Bank of Nova Scotia said Tuesday that third-quarter earnings jumped 17% to $733 million, spurred by “solid contributions” from the bank’s three major business lines.

Net income was up from $626 million a year ago. On a per-share (diluted) basis earnings were 71¢, up 18.3% from 60¢ in the third quarter of 2003.

Total revenue dipped to $2.57 billion from $2.64 billion.

Return on equity for the period was 19.4% vs 17.7%.

For the nine months ended July 31, net income was a record $2.2 billion vs $1.8 billion in the same period last year, an increase of 22.4%. Earnings per share (diluted) were $2.13 vs $1.71, up 24.6%, and return on equity was 20.2% vs 17.2%.

Total assets at July 31 were $286.9 billion vs $282.2 billion a year earlier, a gain of 1.6%.

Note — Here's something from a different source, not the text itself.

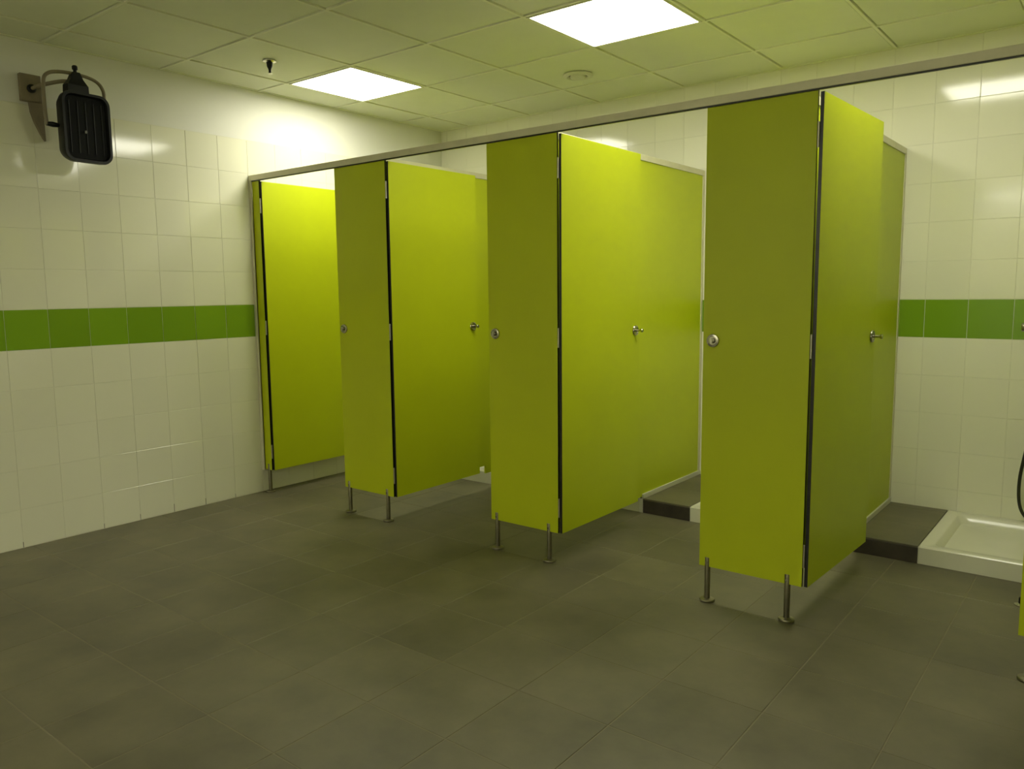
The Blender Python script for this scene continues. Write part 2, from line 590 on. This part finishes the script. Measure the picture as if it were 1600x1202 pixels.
# ------------------------------------------------------------------ grey tiled steps and white shower trays
PLN = [(0.0, 0.2865), (1.130, 1.4115), (2.243, 2.5365), (3.395, 3.6865)]
TRY = [(0.287, 1.112), (1.412, 2.225), (2.537, 3.377), (3.687, 4.487)]
PLAB = ['grey tiled step in the leftmost cubicle beside the left wall',
        'grey tiled step between second partition and its shower tray',
        'grey tiled step with dark riser below the middle door',
        'grey tiled step with dark riser left of the large white shower tray']
TLAB = ['white shower tray in the leftmost cubicle behind the first door',
        'white shower tray in the second cubicle, left of the middle partition',
        'white shower tray peeping out left of the nearest front panel',
        'large white shower tray at the right picture edge under the back wall']
for k in range(4):
    x0, x1 = PLN[k]
    R_ = tag(empty('tiled_step', (x0, SY, 0)), PLAB[k], 'step', 'tiled steps beside the shower trays')
    wdt = x1 - x0
    dp = D - SY - 0.001
    box('step_body', 0.001, wdt - 0.001, 0.009, dp, 0.0, ST - 0.009, 'floor_grout', R_)
    for y0, y1 in ((0.001, 0.34), (0.343, 0.6805), (0.6835, dp)):
        if y1 - y0 > 0.02:
            o = link('tread_tile', tile_mesh('tread_tile', wdt - 0.0006, y1 - y0, 0.009, 0.0012, 'floor_tile'), R_)
            o.matrix_local = fr((wdt / 2, (y0 + y1) / 2, ST - 0.009), (1, 0, 0), (0, 1, 0), (0, 0, 1))
    o = link('riser_tile', tile_mesh('riser_tile', wdt - 0.0006, ST - 0.011, 0.008, 0.001, 'riser'), R_)
    o.matrix_local = fr((wdt / 2, 0.009, (ST - 0.011) / 2), (1, 0, 0), (0, 0, 1), (0, -1, 0))

    x0, x1 = TRY[k]
    R_ = tag(empty('shower_tray', (x0, SY, 0)), TLAB[k], 'shower tray', 'white shower trays')
    W_, dp = x1 - x0, D - SY - 0.001
    bm = bmesh.new()

    def loop(ix, iy0, iy1, z, rr):
        pts = []
        cx = [(W_ - ix - rr, dp - iy1 - rr, 0), (ix + rr, dp - iy1 - rr, 1), (ix + rr, iy0 + rr, 2), (W_ - ix - rr, iy0 + rr, 3)]
        for px, py, q in cx:
            for s in range(5):
                a = q * PI / 2 + s * PI / 8
                pts.append(bm.verts.new((px + rr * math.cos(a), py + rr * math.sin(a), z)))
        return pts
    Ls = [loop(0, 0, 0, 0.001, 0.006), loop(0, 0, 0, ST - 0.006, 0.006), loop(0.005, 0.005, 0.002, ST, 0.008),
          loop(0.055, 0.055, 0.050, ST, 0.035), loop(0.062, 0.062, 0.057, ST - 0.004, 0.035), loop(0.080, 0.080, 0.075, ST - 0.040, 0.04),
          loop(0.095, 0.095, 0.09, ST - 0.047, 0.04), loop(0.25, 0.25, 0.25, ST - 0.052, 0.05)]
    for a, b in zip(Ls, Ls[1:]):
        for i in range(20):
            bm.faces.new((a[i], a[(i + 1) % 20], b[(i + 1) % 20], b[i]))
    bm.faces.new(Ls[-1])
    from_bm('tray_body', bm, 'acrylic', R_, True)
    bm = bmesh.new()
    lathe(bm, [(0.0, ST - 0.046), (0.030, ST - 0.046), (0.043, ST - 0.048), (0.045, ST - 0.052)], 24, Matrix.Translation((W_ * 0.66, dp / 2, 0)))
    from_bm('drain_cover', bm, 'chrome', R_, True)

# ------------------------------------------------------------------ wall heater
HT = tag(empty('wall_heater', (0.0, -1.24, 2.31)), 'black rounded heater head on a tubular bracket high on the left wall', 'heater')


def rrect(bm, xw, zw, rr, x, cy=0.0, cz=0.0, n=6):
    pts = []
    for sy, sz, q in ((1, 1, 0), (-1, 1, 1), (-1, -1, 2), (1, -1, 3)):
        for s in range(n + 1):
            a = q * PI / 2 + s * PI / 2 / n
            pts.append(bm.verts.new((x, cy + sy * (xw / 2 - rr) + rr * math.cos(a), cz + sz * (zw / 2 - rr) + rr * math.sin(a))))
    return pts


def skin(bm, loops, cap0=True, cap1=True):
    for a, b in zip(loops, loops[1:]):
        n = len(a)
        for i in range(n):
            bm.faces.new((a[i], a[(i + 1) % n], b[(i + 1) % n], b[i]))
    if cap0:
        bm.faces.new(loops[0])
    if cap1:
        bm.faces.new(loops[-1])


# wall plate with gusset (local to the empty: y along the wall, x out of the wall)
o = box('wall_plate', 0.0005, 0.03, -0.048, 0.048, -0.062, 0.07, 'beige', HT, 0.004)
bm = bmesh.new()
prof = [(-0.010, -0.055), (0.050, -0.055), (0.052, -0.12), (0.054, -0.245), (0.046, -0.235), (0.030, -0.205), (0.010, -0.16), (-0.005, -0.11)]
a_ = [bm.verts.new((0.001, y, z)) for y, z in prof]
b2 = [bm.verts.new((0.022, y, z)) for y, z in prof]
skin(bm, [a_, b2])
from_bm('gusset', bm, 'beige', HT)
bm = bmesh.new()
lathe(bm, [(0, 0.03), (0.021, 0.03), (0.021, 0.038), (0.016, 0.042), (0, 0.042)], 20, Matrix.Rotation(PI / 2, 4, 'Y'))
from_bm('pivot_cap', bm, 'black', HT, True)

HC = Vector((0.215, 0.158, -0.195))         # head centre, local
hyaw = math.radians(4)
hm = Matrix.Translation(HC) @ Matrix.Rotation(hyaw, 4, 'Z')
bm = bmesh.new()
skin(bm, [rrect(bm, 0.17, 0.26, 0.04, -0.052), rrect(bm, 0.215, 0.31, 0.05, -0.040), rrect(bm, 0.236, 0.335, 0.052, 0.0),
          rrect(bm, 0.240, 0.340, 0.052, 0.030), rrect(bm, 0.236, 0.336, 0.050, 0.040), rrect(bm, 0.212, 0.312, 0.042, 0.040),
          rrect(bm, 0.200, 0.300, 0.038, 0.022)])
bmesh.ops.transform(bm, matrix=hm, verts=bm.verts)
hd = from_bm('heater_head', bm, 'black', HT, True)
bm = bmesh.new()
skin(bm, [rrect(bm, 0.199, 0.299, 0.037, 0.0225), rrect(bm, 0.199, 0.299, 0.037, 0.0245)])
bmesh.ops.transform(bm, matrix=hm, verts=bm.verts)
from_bm('front_screen', bm, 'black_gloss', hd)
for i in range(5):
    bm = bmesh.new()
    y = -0.08 + i * 0.04
    add_box(bm, 0.0246, 0.027, y - 0.0022, y + 0.0022, -0.125, 0.125, 0.001)
    bmesh.ops.transform(bm, matrix=hm, verts=bm.verts)
    from_bm('slat', bm, 'black', hd)
bm = bmesh.new()
lathe(bm, [(0, 0.031), (0.009, 0.031), (0.008, 0.034), (0, 0.035)], 16, hm @ Matrix.Translation((0, -0.008, -0.02)) @ Matrix.Rotation(PI / 2, 4, 'Y'))
from_bm('badge', bm, 'hose', hd, True)
# tubular yoke
bm = bmesh.new()
yk = [(0.0, -0.172, -0.005), (0.0, -0.177, 0.06), (0.0, -0.175, 0.19), (0.0, -0.155, 0.237), (0.0, -0.095, 0.258), (0.0, 0.0, 0.262),
      (0.0, 0.075, 0.250), (0.0, 0.112, 0.218), (0.0, 0.120, 0.16), (-0.012, 0.112, 0.0)]
tube(bm, [hm @ Vector((x - 0.01, y, z)) for x, y, z in yk], 0.0085, 12, 6)
yo = from_bm('yoke', bm, 'beige', HT, True)
for s, yy in ((-1, -0.146), (1, 0.104)):
    bm = bmesh.new()
    lathe(bm, [(0, -0.028), (0.010, -0.028), (0.013, 0.0), (0.010, 0.028), (0, 0.028)], 16, hm @ Matrix.Translation((-0.01, yy, 0.0)) @ Matrix.Rotation(PI / 2, 4, 'X'))
    from_bm('side_knob', bm, 'black', yo, True)
bm = bmesh.new()
skin(bm, [[bm.verts.new((x_, y_ - 0.022, z_)) for x_, y_ in ((-w1, -w2), (w0, -w2), (w0, w2), (-w1, w2))] for z_, w0, w1, w2 in ((0.160, 0.018, 0.035, 0.052), (0.205, 0.018, 0.034, 0.050), (0.235, 0.012, 0.026, 0.030), (0.268, 0.010, 0.022, 0.016))])
bmesh.ops.transform(bm, matrix=hm, verts=bm.verts)
cl = from_bm('clamp', bm, 'black', HT)
bm = bmesh.new()
lathe(bm, [(0, 0.26), (0.008, 0.26), (0.008, 0.280), (0.013, 0.283), (0.013, 0.297), (0.009, 0.302), (0, 0.302)], 16, hm @ Matrix.Translation((-0.005, -0.022, 0.0)))
from_bm('clamp_knob', bm, 'black', cl, True)
bm = bmesh.new()
tube(bm, [(0.03, 0.0, 0.0), (0.10, 0.02, 0.01), (0.17, 0.09, 0.03), (0.19, 0.145, 0.03)], 0.0095, 12, 6)
from_bm('arm', bm, 'beige', HT, True)

# ------------------------------------------------------------------ ceiling fittings
SP = tag(empty('sprinkler_head', (0.62, -0.258, H)), 'small dark sprinkler head on the ceiling left of the first light', 'sprinkler')
bm = bmesh.new()
lathe(bm, [(0, -0.001), (0.037, -0.001), (0.036, -0.005), (0.020, -0.010), (0.018, -0.008), (0, -0.008)], 24)
from_bm('escutcheon', bm, 'chrome', SP, True)
bm = bmesh.new()
lathe(bm, [(0, -0.008), (0.017, -0.008), (0.015, -0.030), (0.009, -0.042), (0.007, -0.050), (0.007, -0.066), (0.004, -0.066)], 16)
from_bm('nozzle', bm, 'black', SP, True)
bm = bmesh.new()
lathe(bm, [(0, -0.066), (0.013, -0.066), (0.014, -0.068), (0, -0.069)], 16)
from_bm('deflector', bm, 'steel', SP, True)
AV = tag(empty('air_valve', (1.748, 1.074, H)), 'round white ceiling air valve between the two lights, near the back wall', 'air valve')
bm = bmesh.new()
lathe(bm, [(0.055, 0.0), (0.086, 0.0), (0.088, -0.004), (0.082, -0.012), (0.066, -0.016), (0.058, -0.010), (0.055, 0.0)], 36)
from_bm('ring', bm, 'white_plastic', AV, True)
bm = bmesh.new()
lathe(bm, [(0, -0.003), (0.042, -0.004), (0.047, -0.010), (0.043, -0.020), (0.020, -0.024), (0, -0.024)], 32)
from_bm('cone', bm, 'white_plastic', AV, True)
bm = bmesh.new()
lathe(bm, [(0, 0.0005), (0.056, 0.0005), (0.056, -0.002), (0, -0.002)], 32)
from_bm('throat', bm, 'void', AV)

# ------------------------------------------------------------------ shower fittings at the right edge
SH = tag(empty('shower_mixer', (4.07, D, 1.08)), 'dark hose and tap of a shower on back wall tiles, right edge', 'shower')
bm = bmesh.new()
lathe(bm, [(0, -0.095), (0.020, -0.095), (0.022, -0.09), (0.022, -0.062), (0.018, -0.058), (0.018, 0.058), (0.022, 0.062), (0.022, 0.09), (0.020, 0.095), (0, 0.095)], 20,
      Matrix.Translation((0, -0.06, 0)) @ Matrix.Rotation(PI / 2, 4, 'Y'))
from_bm('mixer_bar', bm, 'chrome', SH, True)
for sx in (-0.05, 0.05):
    bm = bmesh.new()
    lathe(bm, [(0, 0.001), (0.028, 0.001), (0.027, 0.006), (0.012, 0.010), (0.012, 0.05), (0, 0.05)], 20, Matrix.Translation((sx, 0, 0)) @ Matrix.Rotation(PI / 2, 4, 'X'))
    from_bm('wall_union', bm, 'chrome', SH, True)
bm = bmesh.new()
tube(bm, [(0.0, -0.06, -0.02), (-0.005, -0.06, -0.2), (-0.035, -0.06, -0.55), (-0.062, -0.06, -0.78), (-0.045, -0.06, -0.93), (0.03, -0.06, -0.985), (0.10, -0.06, -0.9),
          (0.14, -0.06, -0.55), (0.14, -0.06, 0.2), (0.13, -0.06, 0.72)], 0.008, 10, 8)
from_bm('hose', bm, 'hose', SH, True)
bm = bmesh.new()
tube(bm, [(0.13, -0.055, 0.70), (0.13, -0.058, 0.80), (0.13, -0.075, 0.90)], 0.012, 12, 6)
lathe(bm, [(0, 0), (0.04, 0), (0.042, 0.008), (0.02, 0.03), (0, 0.032)], 20, Matrix.Translation((0.13, -0.115, 0.905)) @ Matrix.Rotation(math.radians(-60), 4, 'X'))
from_bm('hand_shower', bm, 'chrome', SH, True)
bm = bmesh.new()
add_box(bm, 0.115, 0.145, -0.045, -0.001, 0.74, 0.78, 0.004)
from_bm('holder', bm, 'chrome', SH)

FS = tag(empty('floor_stop', (4.128, 0.715, 0)), 'small chrome fitting on the floor by the right picture edge', 'floor stop')
bm = bmesh.new()
lathe(bm, [(0, 0.0005), (0.027, 0.0005), (0.027, 0.004), (0.015, 0.008), (0.011, 0.010)], 20)
from_bm('base', bm, 'chrome', FS, True)
bm = bmesh.new()
lathe(bm, [(0, 0.008), (0.012, 0.008), (0.012, 0.030), (0.009, 0.034), (0, 0.034)], 20)
from_bm('buffer', bm, 'black', FS, True)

“Scotiabank continued to benefit this quarter from its strategy of diversifying across three strong growth platforms,” Rick Waugh, president and CEO, said in a news release. “As well, credit quality continued to improve. The provision for credit losses is at its lowest quarterly level in more than five years.”

The bank set aside $50 million in the quarter for bad loans , down from $200 million last year.

The bank also declared a quarterly dividend of 30¢ per common share.